__Recorded information__.
= = = = = = =

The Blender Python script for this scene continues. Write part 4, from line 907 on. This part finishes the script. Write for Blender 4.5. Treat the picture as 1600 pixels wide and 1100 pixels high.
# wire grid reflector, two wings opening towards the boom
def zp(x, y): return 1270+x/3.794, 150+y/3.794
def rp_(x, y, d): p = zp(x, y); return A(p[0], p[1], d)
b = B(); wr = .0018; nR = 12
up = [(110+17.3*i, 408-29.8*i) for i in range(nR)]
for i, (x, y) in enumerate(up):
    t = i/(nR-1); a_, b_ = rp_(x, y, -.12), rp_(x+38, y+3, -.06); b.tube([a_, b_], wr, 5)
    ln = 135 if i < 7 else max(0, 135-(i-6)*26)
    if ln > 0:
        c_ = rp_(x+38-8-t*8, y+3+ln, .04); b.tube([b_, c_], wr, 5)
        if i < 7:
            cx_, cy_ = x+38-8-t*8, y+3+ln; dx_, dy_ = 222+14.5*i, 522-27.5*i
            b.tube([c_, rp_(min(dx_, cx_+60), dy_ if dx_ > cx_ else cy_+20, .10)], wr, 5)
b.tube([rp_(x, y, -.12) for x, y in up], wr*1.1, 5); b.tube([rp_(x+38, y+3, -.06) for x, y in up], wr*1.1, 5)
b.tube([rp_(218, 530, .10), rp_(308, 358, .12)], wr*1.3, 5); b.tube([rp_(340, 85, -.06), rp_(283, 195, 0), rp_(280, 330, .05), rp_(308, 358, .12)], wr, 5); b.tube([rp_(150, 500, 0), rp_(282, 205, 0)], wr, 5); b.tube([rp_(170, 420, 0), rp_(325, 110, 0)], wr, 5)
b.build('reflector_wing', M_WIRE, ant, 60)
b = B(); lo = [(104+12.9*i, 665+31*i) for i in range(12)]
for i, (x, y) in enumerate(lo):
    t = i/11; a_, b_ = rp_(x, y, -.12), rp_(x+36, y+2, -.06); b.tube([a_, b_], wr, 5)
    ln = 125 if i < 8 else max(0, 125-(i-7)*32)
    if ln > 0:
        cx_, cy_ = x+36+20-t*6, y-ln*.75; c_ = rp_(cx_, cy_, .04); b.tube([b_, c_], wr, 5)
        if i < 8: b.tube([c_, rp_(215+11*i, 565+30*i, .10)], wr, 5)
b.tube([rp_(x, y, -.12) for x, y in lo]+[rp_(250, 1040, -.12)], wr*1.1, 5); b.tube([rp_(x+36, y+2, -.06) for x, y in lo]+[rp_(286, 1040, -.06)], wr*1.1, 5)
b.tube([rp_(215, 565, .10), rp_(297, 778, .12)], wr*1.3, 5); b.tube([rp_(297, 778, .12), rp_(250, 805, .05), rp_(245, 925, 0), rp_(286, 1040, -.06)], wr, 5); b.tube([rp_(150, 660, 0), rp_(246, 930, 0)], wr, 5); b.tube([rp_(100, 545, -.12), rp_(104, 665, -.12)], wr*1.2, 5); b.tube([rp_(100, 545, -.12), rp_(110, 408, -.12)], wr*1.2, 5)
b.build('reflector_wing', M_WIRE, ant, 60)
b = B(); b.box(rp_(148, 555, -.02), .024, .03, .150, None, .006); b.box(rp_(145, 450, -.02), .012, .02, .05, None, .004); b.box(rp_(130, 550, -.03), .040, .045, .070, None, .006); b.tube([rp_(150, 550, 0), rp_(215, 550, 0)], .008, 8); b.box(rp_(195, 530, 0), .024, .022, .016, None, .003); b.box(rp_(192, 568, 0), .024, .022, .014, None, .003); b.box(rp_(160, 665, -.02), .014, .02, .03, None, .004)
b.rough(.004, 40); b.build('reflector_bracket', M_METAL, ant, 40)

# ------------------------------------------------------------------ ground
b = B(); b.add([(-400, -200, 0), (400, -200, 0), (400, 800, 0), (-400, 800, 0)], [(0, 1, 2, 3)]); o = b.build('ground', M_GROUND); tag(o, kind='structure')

= = = = = = =

__Task__. Nothing in the listing may be changed; retype it all exactly.

__Answer to the task__.
The Blender Python script for this scene continues. Write part 4, from line 907 on. This part finishes the script. Write for Blender 4.5. Treat the picture as 1600 pixels wide and 1100 pixels high.
# wire grid reflector, two wings opening towards the boom
def zp(x, y): return 1270+x/3.794, 150+y/3.794
def rp_(x, y, d): p = zp(x, y); return A(p[0], p[1], d)
b = B(); wr = .0018; nR = 12
up = [(110+17.3*i, 408-29.8*i) for i in range(nR)]
for i, (x, y) in enumerate(up):
    t = i/(nR-1); a_, b_ = rp_(x, y, -.12), rp_(x+38, y+3, -.06); b.tube([a_, b_], wr, 5)
    ln = 135 if i < 7 else max(0, 135-(i-6)*26)
    if ln > 0:
        c_ = rp_(x+38-8-t*8, y+3+ln, .04); b.tube([b_, c_], wr, 5)
        if i < 7:
            cx_, cy_ = x+38-8-t*8, y+3+ln; dx_, dy_ = 222+14.5*i, 522-27.5*i
            b.tube([c_, rp_(min(dx_, cx_+60), dy_ if dx_ > cx_ else cy_+20, .10)], wr, 5)
b.tube([rp_(x, y, -.12) for x, y in up], wr*1.1, 5); b.tube([rp_(x+38, y+3, -.06) for x, y in up], wr*1.1, 5)
b.tube([rp_(218, 530, .10), rp_(308, 358, .12)], wr*1.3, 5); b.tube([rp_(340, 85, -.06), rp_(283, 195, 0), rp_(280, 330, .05), rp_(308, 358, .12)], wr, 5); b.tube([rp_(150, 500, 0), rp_(282, 205, 0)], wr, 5); b.tube([rp_(170, 420, 0), rp_(325, 110, 0)], wr, 5)
b.build('reflector_wing', M_WIRE, ant, 60)
b = B(); lo = [(104+12.9*i, 665+31*i) for i in range(12)]
for i, (x, y) in enumerate(lo):
    t = i/11; a_, b_ = rp_(x, y, -.12), rp_(x+36, y+2, -.06); b.tube([a_, b_], wr, 5)
    ln = 125 if i < 8 else max(0, 125-(i-7)*32)
    if ln > 0:
        cx_, cy_ = x+36+20-t*6, y-ln*.75; c_ = rp_(cx_, cy_, .04); b.tube([b_, c_], wr, 5)
        if i < 8: b.tube([c_, rp_(215+11*i, 565+30*i, .10)], wr, 5)
b.tube([rp_(x, y, -.12) for x, y in lo]+[rp_(250, 1040, -.12)], wr*1.1, 5); b.tube([rp_(x+36, y+2, -.06) for x, y in lo]+[rp_(286, 1040, -.06)], wr*1.1, 5)
b.tube([rp_(215, 565, .10), rp_(297, 778, .12)], wr*1.3, 5); b.tube([rp_(297, 778, .12), rp_(250, 805, .05), rp_(245, 925, 0), rp_(286, 1040, -.06)], wr, 5); b.tube([rp_(150, 660, 0), rp_(246, 930, 0)], wr, 5); b.tube([rp_(100, 545, -.12), rp_(104, 665, -.12)], wr*1.2, 5); b.tube([rp_(100, 545, -.12), rp_(110, 408, -.12)], wr*1.2, 5)
b.build('reflector_wing', M_WIRE, ant, 60)
b = B(); b.box(rp_(148, 555, -.02), .024, .03, .150, None, .006); b.box(rp_(145, 450, -.02), .012, .02, .05, None, .004); b.box(rp_(130, 550, -.03), .040, .045, .070, None, .006); b.tube([rp_(150, 550, 0), rp_(215, 550, 0)], .008, 8); b.box(rp_(195, 530, 0), .024, .022, .016, None, .003); b.box(rp_(192, 568, 0), .024, .022, .014, None, .003); b.box(rp_(160, 665, -.02), .014, .02, .03, None, .004)
b.rough(.004, 40); b.build('reflector_bracket', M_METAL, ant, 40)

# ------------------------------------------------------------------ ground
b = B(); b.add([(-400, -200, 0), (400, -200, 0), (400, 800, 0), (-400, 800, 0)], [(0, 1, 2, 3)]); o = b.build('ground', M_GROUND); tag(o, kind='structure')